The decision makers need to lose their jobs and be heavily fined.
"The decision makers need to lose their jobs and be heavily fined." As a control freaks, they might enjoy this control freak remedy.
A while back we had a school district suspend several students. They were suspended for drinking beer. It didn't matter to the district that it was during summer vacation, in Germany, where they were of legal age, with their parents and had their permission. It was on a Church sponsored trip and photos were posted to the Church's website. After a lawsuit, the suspensions were dropped, but a ban on extracurricular activities was upheld. The school district cited the "Code of Conduct" in an information book that is given to each student at the beginning of the year as justification. Each student is required to sign and turn in a page that states that they have received the book. The district takes that to mean that they agree to abide by the Code.
Right, "Code of Conduct" ... for students. However, the governing rules for the faculty and administrators is very flexible. For example, the Nevada System of Higher Education Regents do not enforce their own Code unless they choose to.
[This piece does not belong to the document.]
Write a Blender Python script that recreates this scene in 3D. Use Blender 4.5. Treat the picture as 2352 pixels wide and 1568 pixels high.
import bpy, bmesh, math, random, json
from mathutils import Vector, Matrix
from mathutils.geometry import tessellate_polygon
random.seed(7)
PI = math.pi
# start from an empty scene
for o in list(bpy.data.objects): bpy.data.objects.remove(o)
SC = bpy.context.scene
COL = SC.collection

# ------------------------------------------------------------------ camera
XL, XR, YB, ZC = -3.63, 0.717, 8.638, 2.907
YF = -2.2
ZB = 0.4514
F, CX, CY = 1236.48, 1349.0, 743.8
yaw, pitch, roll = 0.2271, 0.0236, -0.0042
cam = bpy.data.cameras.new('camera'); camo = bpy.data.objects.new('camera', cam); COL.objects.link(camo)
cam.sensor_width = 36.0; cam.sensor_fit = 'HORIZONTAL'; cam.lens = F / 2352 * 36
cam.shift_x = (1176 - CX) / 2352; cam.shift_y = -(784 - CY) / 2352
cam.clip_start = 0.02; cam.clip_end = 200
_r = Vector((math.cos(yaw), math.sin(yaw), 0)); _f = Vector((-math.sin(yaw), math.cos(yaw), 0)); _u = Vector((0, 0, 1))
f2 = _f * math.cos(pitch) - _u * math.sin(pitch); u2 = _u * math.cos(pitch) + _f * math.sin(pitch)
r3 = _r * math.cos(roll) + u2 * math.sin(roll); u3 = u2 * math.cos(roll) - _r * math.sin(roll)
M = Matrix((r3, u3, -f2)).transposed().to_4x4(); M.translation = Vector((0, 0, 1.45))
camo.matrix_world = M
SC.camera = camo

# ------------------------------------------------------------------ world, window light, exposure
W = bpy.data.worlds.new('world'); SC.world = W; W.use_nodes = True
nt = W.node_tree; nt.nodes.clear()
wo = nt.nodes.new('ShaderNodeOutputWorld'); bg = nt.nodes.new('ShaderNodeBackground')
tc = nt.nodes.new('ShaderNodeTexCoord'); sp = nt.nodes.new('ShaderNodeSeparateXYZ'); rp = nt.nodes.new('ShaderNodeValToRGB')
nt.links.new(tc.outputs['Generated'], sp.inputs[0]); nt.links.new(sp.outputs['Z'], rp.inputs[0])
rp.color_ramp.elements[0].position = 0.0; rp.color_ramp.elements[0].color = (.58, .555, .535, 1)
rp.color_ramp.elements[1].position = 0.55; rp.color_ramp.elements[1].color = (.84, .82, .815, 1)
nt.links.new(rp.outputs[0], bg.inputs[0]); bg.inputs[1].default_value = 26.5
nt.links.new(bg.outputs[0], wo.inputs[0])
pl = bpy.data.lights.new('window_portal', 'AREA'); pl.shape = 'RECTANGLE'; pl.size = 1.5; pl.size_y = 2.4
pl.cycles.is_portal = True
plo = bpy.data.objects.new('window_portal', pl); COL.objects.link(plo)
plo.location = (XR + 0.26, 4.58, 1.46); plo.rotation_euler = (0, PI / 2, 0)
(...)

Neither, nor any, are legal constructions, but simply suggestions, and used on a whim. These quasi-made up 'rules' are not examples worthwhile to have, but they do reflect the regular situation of pettiness found in every company and organization.
This is "how the world works" and a thin varnish of legal words corrupts all systems of governments, companies, and organizations everywhere. It's the very corruption of intent which spoils the words written.
1. This isn't what EV is saying, this is an excerpt from the Court's opinion.
2. Both DMN and I are commenting on a specific part of the opinion (and argument).
Further, nothing in this opinion actually rests on the distinction you are making. As noted in the other post (and the concurring opinion) there could be occasions when off-campus speech does warrant disciplinary action from a school that would not be protected by the FA.
TLDR; this is protected speech. The school was wrong. What you wrote is also, IMO, wrong. Good?
So sorry for the confusion here. I intended to post this to Eugene's next posting,"Social Media Speech "Recklessly" Jeopardizing Classmates' Sense of "Safety" by "Condon[ing]" "Forcible Family Separation by Immigration Authorities" May Be Punishable." In that article, Eugene addresses the concurrence, which agrees with the court's decision but goes on to that there are circumstances where a school can limit off campus speech. Again, sorry for the confusion
No worries! And hey- I truly appreciate that you clarified and apologized. That is exceedingly rare, and always welcome.
"They're just weaponizing that term to accomplish a personal goal."
Wait 'till you see what they've done with "woman".
Right decision and congrats to you and your Team Prof. Volokh!
Thanks!
From the opinion, "He removed his post after a few minutes, but not before another student took a screenshot, which she reposted on other social media platforms…. After public outcry, in-school discussions, student demonstrations and a school investigation..."
So the disruptions at the school almost certainly wouldn't have taken place had it not been for the student who reposted the screenshot. Did the school attempt to discipline her at all?
....are you actually thinking about what you're writing before you post it?
To answer the question you asked (and other implicit questions)-
1. No, the school did not try to discipline a student who informed other students of what they thought was a troublesome post by reposting it. Just ... think about that for a second.
2. The original student should never have been disciplined, because of the FA.
3. I will leave it up to you to think about the issues inherent in "whose speech is it?" and reposting.
"...are you actually thinking about what you're writing before you post it?"
OK, let's think about it...
The school is claiming that it can punish the posters because they make other students feel unsafe.
And I would imagine that the students feel just as unsafe when they learn about the post from the student who re-posted it as the student who posted it. So yeah, it seems like a good question to ask if the student who re-posted it was punished as well.
Per the opinion, the district court concluded "that the defendants had not violated Leroy’s First Amendment rights because his off-campus speech caused substantial disruption in school." But given the brief time during which the post was apparently up, no such disruption would've occurred, and almost no one at the school would've felt threatened, had the unnamed she-pronoun'd student not reposted the screenshot. Publicizing it widely, after it'd been seen by very few people, was the proximate cause of the disruption and the purported fear; so if the school's actual object was to avoid disruption and dread, the reposter would've been the proper object of disciplinary procedures.
And I concur that the original student shouldn't have been disciplined. My point is that the school wasn't going after the person most responsible for the disruption, but after the person of whose conduct they disapproved.
The school then provides the perfect cover plan:
1. Create an anonymous account. Cover your tracks well.
2. Post some off-color content.
3. On your own account, repost the content, feigning just a touch of 'outrage' over the post. Be certain that all your friends see the repost and dog-pile on the group outrage.
If challenged by the school, point out that you were outraged, shocked, and that the original post made you feel unsafe.
It seems the best way to avoid feeling threatened or uncomfortable by social media posts is to eschew social media or only look at posts by entities and individuals that you, in your own judgement, are unlikely to make posts that make you feel threatened or uncomfortable.
Perhaps that is the lesson schools should be teaching.
It's just like in "meat space" in the olden days where kids tended to hang around with other kids that didn't say things that seemed threatening or uncomfortable.
People, including children, have different levels of sensitivity to speech of others. It's up to each child and their parents to decide the extent and nature of what, if any, social media the child interacts with.
The court got this one wrong. It was insensitive and stupid, but not actionable by the school.